Earlier today, the House of Representatives passed a $733 billion Pentagon authorization bill (H.R. 2500) that includes a provision banning the use of federal mass transit dollars for the purchase of rail cars built by companies owned or subsidized by the government of the People’s Republic of China. The provision is directed at CRRC, the world’s largest rail car manufacturer, which has recently begun selling transit rail cars in the United States, winning contracts for Chicago, Boston, and Los Angeles, among others.
The House bill will now go to conference with the Senate, which passed its own version of the bill (S. 1790) a few weeks ago with an almost-identical provision.
The provision is in section 896 of the House bill (beginning on page 595 here) and in section 6015 of the Senate bill beginning on page 1169 here). The principal difference between the two provisions is that the House language only applies to rail cars, not buses, while the Senate language applies to both.
The White House threatened a veto of the bill because, they say, $733 billion is not enough. (GOP opposition to the basic spending levels in the bill is also why the vote on the normally bipartisan defense bill was a party-line 220 to 197 (not a single Republican voted for the bill, while 8 Democrats and the lone Independent in the House joined the GOP in voting “nay”).
But the White House Statement of Administration Policy on H.R. 2500 did endorse the rolling stock provision specifically: “Federal Transit Dollars (Section 896). The Administration supports the efforts of the Committee, as set forth in section 896, to prevent financial assistance, specifically Federal transit dollars, from being used to award a contract or subcontract for the procurement of passenger railcars to priority enterprises owned, controlled, or subsidized by foreign states.”
The defense bill is one of the few remaining non-appropriations bills that still gets enacted each and every year, so even though there is still disagreement over the spending totals (and some amendments adopted by the House that President Trump is not going to like), the odds are still very good for its eventual enactment. Will the rolling stock provision stay in?
House and Senate precedents are very strong in this regard – if the House and Senate each pass an identical provision, then House-Senate conferees are not supposed to have the authority to remove the provision from the final product. And if the House and Senate each pass very very similar provisions, the norm is for some version of it to be included in the final bill. But this norm was violated just last year, on this very issue – the Senate passed a rolling stock ban as an amendment to the annual transportation appropriations bill (section 196, starting on page 499 here), and the House Appropriations Committee approved a differently worded provision on its DOT appropriations bill (section 165, starting on page 68 here). But the appropriations were held over between Congresses and the final omnibus 2019 act (text here) dropped the provision entirely, which goes against the spirit (if not the letter) of the rules and precedents.

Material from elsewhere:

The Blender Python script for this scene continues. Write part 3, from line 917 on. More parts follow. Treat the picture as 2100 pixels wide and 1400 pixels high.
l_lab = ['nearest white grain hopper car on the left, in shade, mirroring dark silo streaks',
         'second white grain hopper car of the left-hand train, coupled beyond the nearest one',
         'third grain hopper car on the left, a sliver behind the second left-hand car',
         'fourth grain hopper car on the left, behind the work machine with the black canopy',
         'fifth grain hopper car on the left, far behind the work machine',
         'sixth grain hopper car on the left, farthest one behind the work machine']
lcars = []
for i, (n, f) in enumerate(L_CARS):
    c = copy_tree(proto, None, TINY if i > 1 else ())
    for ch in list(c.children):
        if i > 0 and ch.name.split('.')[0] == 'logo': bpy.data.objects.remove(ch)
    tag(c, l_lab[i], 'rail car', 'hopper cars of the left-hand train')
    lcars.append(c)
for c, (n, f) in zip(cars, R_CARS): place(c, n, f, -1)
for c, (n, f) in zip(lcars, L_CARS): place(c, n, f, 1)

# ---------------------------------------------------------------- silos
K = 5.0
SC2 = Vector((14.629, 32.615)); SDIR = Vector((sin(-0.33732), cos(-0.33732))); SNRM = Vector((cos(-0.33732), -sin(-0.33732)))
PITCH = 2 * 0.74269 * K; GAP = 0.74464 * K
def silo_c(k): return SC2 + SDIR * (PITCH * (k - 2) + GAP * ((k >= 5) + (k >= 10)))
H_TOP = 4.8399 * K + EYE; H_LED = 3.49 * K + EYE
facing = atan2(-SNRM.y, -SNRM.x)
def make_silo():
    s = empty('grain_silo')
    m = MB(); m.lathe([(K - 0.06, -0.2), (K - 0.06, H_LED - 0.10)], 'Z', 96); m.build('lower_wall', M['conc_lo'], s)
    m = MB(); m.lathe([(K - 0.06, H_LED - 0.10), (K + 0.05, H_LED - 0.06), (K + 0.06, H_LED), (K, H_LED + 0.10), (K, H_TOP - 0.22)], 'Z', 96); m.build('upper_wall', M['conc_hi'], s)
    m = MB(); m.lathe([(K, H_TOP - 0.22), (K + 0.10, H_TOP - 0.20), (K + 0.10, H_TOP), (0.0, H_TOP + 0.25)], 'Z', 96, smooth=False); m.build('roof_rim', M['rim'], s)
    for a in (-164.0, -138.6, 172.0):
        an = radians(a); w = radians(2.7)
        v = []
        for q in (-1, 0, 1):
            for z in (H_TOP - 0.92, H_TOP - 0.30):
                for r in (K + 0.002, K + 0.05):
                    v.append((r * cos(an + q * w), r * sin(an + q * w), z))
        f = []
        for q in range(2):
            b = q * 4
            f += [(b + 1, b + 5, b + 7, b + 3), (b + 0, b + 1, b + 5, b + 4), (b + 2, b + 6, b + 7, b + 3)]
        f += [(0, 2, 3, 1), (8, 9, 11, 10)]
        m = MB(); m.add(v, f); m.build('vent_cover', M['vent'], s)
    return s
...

The Armed Services Committee, which reported H.R. 2500, has no jurisdiction over mass transit, so their reporting of the rolling stock provision invaded the jurisdiction of the Transportation and Infrastructure Committee. T&I chairman Peter DeFazio (D-OR) had the right to ask the Speaker to refer H.R. 2500 to T&I so that they could amend the provision. But House leaders don’t like “sequential referrals” because they kill time, so behind the scenes, the leadership staff encourages/forces committee chairmen to work out their differences informally, as the lead committee develops the bill.
In this case, since DeFazio supports the rolling stock ban, he sent Armed Services chairman Adam Smith (D-WA) a letter (printed starting on page 544 of the committee report) waiving jurisdiction so long as it did not set a precedent and on the condition that T&I be represented on any House-Senate conference committee to consider that provision, which Smith agreed to. (Judging on the letters from pages 531 to 547 of the report, the defense bill managed to invade the jurisdiction of just about every House committee except for Ways and Means.)
House members filed a whopping 683 amendments to H.R. 2500 with the Rules Committee, but not a single one of those amendments dealt with the rolling stock provision (from what we can tell), and we are certain that none of the 440 amendments made in order by Rules affected the rolling stock provision.